La sensazione che grazie a Prevost si stia aprendo una nuova fase nella gestione dei dossier abusi più problematici la dà anche un'altra notizia, stavolta proveniente dall'Argentina. A inizio mese, infatti, è finito il soggiorno romano di monsignor Gustavo Zanchetta, "figlio spirituale" di Jorge Mario Bergoglio poi da lui creato vescovo di Oràn. La corte d'appello di Salta lo ha condannato a quattro anni e sei mesi di reclusione per abuso sessuale continuato ai danni di due seminaristi e aggravato dal fatto che è stato commesso da un ministro di culto. Zanchetta è stato in un penitenziario per soli quattro mesi, poi ha ottenuto la possibilità di scontare la pena nel monastero Nuestra Señora del Valle.

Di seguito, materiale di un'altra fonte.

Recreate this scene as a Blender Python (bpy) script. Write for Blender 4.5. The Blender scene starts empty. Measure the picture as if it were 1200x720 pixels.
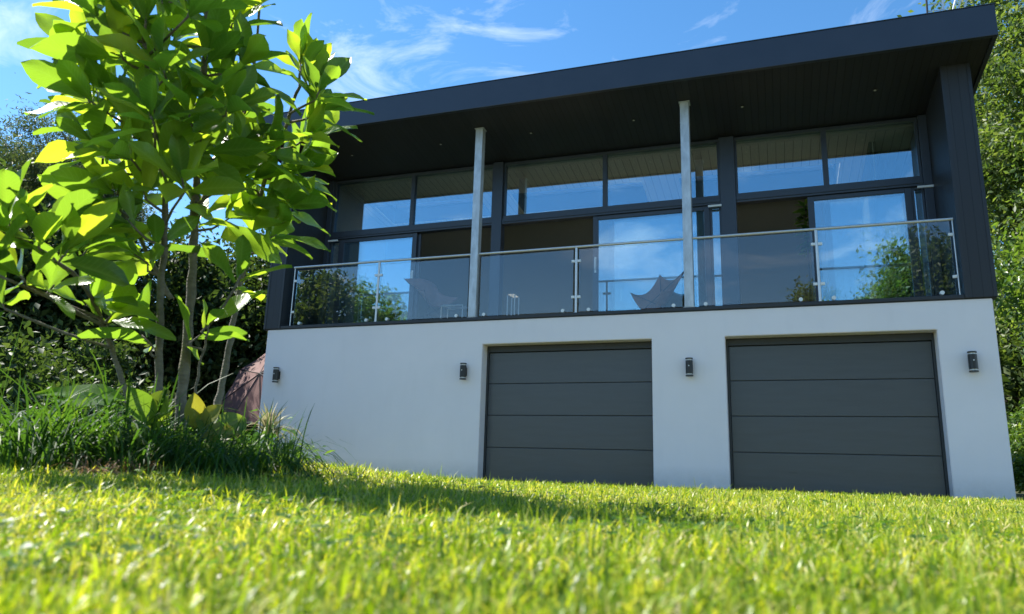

A novembre scorso un'ulteriore sorpresa: il vescovo condannato ha ottenuto dai giudici il permesso di viaggiare a Roma per motivi di salute. Di proroga in proroga, la permanenza di Zanchetta è durata sei mesi ed è rimasta avvolta nel mistero. Non lo hanno visto in Vaticano dove era diventato un volto familiare ai tempi della sua esperienza come assessore dell'Apsa (quasi concomitante con l'avvio dell'indagine argentina) ed è rimasto top secret anche il suo ricovero al Policlinico Gemelli. Poco più di un mese dopo il decesso del suo ex confessore Francesco, Zanchetta è finito su un volo in direzione Argentina. Fonti locali ci informano che il vescovo condannato si troverebbe a Salta ma non nel monastero perché la sua cella sarebbe sottoposta a lavori di ristrutturazione. Secondo le nostre fonti, il presule avrebbe chiesto la sospensione condizionale della pena.

Al di là di come sconterà il resto della condanna in Argentina, la fine del suo permesso a Roma dopo ben sei mesi è un dato di fatto ed arriva proprio in corrispondenza con l'inizio del pontificato di Leone XIV. Probabilmente è un caso, ma è presumibile che Prevost sia bene informato sul dossier Zanchetta. Uno dei più cari amici del Papa è infatti monsignor Alberto Germán Bochatey, ausiliare di La Plata che nel 2022 aveva firmato la nota della conferenza episcopale argentina sulla condanna di Zanchetta nella quale si biasimava il suo «comportamento abusivo» e si esprimeva una «forte e sincera richiesta di perdono da parte di tutta la Chiesa» alle vittime.